Synthesis and workflow advantages

This study demonstrates that the reservoir quality and fluid distribution in the October Field’s pre-rift reservoirs are governed by a triad of factors: (1) structural segmentation creating compartments, (2) facies heterogeneity controlling porosity distribution, and (3) diagenetic overprint defining the pore-throat geometry and flow efficiency. The holistic integration of seismic, log, and core data bridges the scale gap between basin-scale fault systems and pore-scale fluid pathways.

Compared to studies that focus on a single aspect—such as structural modeling7, source rock evaluation16,27, or standalone petrophysics21,22,23,70—our workflow provides a unified, predictive model. It effectively reduces the subsurface uncertainties that hinder development in mature rift basins, offering a clear strategy for targeting undrained, high-quality compartments (high-porosity, fault-bounded Nubia sandstones within HFUs 4–5).

Conclusion

This integrated study resolves key uncertainties in the October Field’s pre-rift reservoirs through synergistic analysis of seismic, well log, and core datasets. Key advancements include:

  1. 1.

    Structural Framework: Depth-contour maps and 3D models delineate four dominant faults (three NW–SE, one NE-SW) compartmentalizing the Matulla and Nubia formations, directly controlling hydrocarbon trapping and migration pathways.

  2. 2.

    Reservoir Superiority: The Nubia Formation emerges as the premier reservoir, exhibiting greater net thickness (310–484 ft), lower shale volume (Vsh ≈ 5%), higher oil saturation (Sh ≤ 85%), and robust flow capacity compared to the Matulla.

  3. 3.

    Rock Typing Breakthrough: Five HFUs were rigorously defined via FZI clustering and SML validation. HFUs 4–5 (FZI: 10.656–26.580) represent high-flow-efficiency units with favorable pore geometry (larger throats, lower tortuosity), enabling permeability prediction in uncored sections (R2 = 0.91–0.93) and reducing coring requirements.

  4. 4.

    Core-Log Integration: Core-derived grain density (ρg = 2.63 g/cm3) and porosity validation (R2 = 0.955) underpin petrophysical accuracy, critical for saturation modeling and hydrocarbon-pore-volume calculations.

  5. 5.

    Dynamic Implications: HFU-specific permeability–porosity transforms, and 3D property models provide a predictive foundation for dynamic simulation, waterflood optimization, and targeting undrained compartments.
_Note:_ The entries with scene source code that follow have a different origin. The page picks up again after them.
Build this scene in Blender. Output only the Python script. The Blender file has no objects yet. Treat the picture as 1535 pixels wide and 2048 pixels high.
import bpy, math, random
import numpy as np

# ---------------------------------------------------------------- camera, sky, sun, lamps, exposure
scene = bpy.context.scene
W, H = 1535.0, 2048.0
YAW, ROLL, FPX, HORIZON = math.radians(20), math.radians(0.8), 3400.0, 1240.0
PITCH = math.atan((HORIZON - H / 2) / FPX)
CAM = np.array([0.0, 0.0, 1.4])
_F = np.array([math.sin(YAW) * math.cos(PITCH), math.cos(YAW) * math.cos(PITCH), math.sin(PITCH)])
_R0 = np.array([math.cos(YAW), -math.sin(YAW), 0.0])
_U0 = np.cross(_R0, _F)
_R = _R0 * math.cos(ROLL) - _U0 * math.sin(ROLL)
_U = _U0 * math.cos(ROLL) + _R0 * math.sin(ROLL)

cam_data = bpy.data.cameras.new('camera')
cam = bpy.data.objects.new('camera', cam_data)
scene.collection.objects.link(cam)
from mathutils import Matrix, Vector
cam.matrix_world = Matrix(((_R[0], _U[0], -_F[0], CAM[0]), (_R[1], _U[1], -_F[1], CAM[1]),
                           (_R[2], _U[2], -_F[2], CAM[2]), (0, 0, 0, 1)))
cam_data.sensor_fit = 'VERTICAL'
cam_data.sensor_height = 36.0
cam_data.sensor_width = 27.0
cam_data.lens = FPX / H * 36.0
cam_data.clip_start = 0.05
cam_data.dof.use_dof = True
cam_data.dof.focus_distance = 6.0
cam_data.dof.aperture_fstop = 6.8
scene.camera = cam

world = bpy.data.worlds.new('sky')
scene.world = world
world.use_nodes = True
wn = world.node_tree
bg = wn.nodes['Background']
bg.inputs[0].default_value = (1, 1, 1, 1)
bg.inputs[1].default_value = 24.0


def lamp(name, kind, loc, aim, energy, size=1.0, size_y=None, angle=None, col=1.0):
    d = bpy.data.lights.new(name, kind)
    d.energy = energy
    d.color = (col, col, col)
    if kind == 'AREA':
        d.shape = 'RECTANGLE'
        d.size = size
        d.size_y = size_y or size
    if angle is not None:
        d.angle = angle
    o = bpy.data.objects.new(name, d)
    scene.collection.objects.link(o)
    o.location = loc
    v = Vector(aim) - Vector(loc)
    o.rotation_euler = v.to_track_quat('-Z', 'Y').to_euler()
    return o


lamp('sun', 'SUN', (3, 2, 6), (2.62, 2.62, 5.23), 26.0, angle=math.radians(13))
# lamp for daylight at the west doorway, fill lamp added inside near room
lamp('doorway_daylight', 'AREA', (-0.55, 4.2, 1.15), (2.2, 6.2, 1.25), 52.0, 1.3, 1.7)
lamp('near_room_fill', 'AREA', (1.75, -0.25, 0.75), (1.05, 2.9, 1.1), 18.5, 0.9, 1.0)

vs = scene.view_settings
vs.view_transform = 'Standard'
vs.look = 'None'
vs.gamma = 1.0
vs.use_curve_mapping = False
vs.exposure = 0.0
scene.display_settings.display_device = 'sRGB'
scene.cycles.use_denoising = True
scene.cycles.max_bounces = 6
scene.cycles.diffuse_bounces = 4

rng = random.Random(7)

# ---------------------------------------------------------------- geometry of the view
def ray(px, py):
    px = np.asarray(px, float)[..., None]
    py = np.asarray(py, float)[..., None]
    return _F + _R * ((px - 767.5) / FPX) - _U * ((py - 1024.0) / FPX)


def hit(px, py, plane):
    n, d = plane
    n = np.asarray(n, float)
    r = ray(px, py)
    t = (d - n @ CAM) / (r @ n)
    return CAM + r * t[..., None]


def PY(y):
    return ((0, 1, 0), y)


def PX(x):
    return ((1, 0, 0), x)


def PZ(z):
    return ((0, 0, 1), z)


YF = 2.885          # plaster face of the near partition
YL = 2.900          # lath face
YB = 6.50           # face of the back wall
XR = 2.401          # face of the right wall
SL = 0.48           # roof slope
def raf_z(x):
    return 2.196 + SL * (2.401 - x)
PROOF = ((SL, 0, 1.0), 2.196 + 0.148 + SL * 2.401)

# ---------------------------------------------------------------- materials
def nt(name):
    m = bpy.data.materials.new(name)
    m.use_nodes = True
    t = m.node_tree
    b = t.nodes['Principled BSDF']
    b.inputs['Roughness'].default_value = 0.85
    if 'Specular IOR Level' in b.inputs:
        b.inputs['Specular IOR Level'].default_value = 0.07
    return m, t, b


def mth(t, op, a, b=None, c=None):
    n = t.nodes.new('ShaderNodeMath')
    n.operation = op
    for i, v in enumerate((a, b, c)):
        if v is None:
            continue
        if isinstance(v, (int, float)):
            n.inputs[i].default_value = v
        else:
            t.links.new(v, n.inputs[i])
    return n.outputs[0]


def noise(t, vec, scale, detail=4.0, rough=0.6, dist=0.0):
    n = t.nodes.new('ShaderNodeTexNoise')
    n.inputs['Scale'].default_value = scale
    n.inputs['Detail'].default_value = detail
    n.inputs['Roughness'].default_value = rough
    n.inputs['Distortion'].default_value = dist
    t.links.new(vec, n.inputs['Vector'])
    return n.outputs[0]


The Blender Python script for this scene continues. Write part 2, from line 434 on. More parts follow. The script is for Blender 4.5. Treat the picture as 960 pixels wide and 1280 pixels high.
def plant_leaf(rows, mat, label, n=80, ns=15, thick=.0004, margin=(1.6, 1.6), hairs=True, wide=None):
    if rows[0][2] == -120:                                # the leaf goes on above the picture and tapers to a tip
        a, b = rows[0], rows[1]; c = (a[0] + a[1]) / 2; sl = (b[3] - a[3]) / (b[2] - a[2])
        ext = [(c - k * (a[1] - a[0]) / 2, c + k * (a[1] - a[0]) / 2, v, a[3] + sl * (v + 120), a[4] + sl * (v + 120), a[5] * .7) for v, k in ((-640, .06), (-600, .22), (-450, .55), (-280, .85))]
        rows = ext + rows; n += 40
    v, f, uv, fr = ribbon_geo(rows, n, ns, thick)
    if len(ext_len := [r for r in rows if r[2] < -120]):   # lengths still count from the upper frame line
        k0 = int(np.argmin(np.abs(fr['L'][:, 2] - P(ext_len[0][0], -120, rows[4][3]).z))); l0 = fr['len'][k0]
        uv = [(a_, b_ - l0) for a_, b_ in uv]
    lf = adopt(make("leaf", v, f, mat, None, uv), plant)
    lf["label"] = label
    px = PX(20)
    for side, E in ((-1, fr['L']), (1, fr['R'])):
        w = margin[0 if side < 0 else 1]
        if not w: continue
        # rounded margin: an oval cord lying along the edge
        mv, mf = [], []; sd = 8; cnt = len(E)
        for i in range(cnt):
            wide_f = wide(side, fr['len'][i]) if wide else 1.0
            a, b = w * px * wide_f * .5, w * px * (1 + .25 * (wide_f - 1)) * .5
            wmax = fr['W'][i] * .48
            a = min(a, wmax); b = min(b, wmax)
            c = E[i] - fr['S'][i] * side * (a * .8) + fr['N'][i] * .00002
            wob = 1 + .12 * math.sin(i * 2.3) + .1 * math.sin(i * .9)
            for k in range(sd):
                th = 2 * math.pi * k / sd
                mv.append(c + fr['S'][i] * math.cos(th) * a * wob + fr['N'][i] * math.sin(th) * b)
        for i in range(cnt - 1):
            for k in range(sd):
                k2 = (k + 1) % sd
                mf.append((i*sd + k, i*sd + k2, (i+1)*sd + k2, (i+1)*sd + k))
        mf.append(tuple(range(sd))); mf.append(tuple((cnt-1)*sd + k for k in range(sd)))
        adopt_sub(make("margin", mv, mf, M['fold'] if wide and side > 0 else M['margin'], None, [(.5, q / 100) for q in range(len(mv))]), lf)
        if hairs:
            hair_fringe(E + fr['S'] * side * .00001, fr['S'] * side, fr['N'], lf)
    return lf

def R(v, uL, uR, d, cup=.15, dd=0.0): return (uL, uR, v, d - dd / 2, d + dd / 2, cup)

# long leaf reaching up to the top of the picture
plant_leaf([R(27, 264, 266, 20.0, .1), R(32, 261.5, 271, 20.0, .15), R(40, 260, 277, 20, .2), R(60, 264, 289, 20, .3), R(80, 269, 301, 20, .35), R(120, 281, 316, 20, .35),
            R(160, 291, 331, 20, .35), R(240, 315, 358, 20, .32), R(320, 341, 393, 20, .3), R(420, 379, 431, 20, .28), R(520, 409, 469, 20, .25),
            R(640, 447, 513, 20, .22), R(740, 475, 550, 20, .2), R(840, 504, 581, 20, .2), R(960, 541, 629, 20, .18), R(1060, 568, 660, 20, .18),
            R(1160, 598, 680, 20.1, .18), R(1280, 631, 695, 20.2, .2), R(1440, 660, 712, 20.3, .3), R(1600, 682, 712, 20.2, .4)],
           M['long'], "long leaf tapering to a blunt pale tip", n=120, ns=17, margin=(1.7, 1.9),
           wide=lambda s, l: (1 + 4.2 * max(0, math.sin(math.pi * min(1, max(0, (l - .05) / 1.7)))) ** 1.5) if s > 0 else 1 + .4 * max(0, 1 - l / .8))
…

This holistic workflow establishes that reservoir quality and fluid distribution are governed by the interplay of structural segmentation, facies heterogeneity, and diagenetic pore-scale attributes. Future development should prioritize high-porosity, fault-bound Nubia sandstones within HFUs 4–5, where Sh exceeds 80%. The methodologies herein are transferable to analogous rift basins globally, enhancing recovery in mature fields.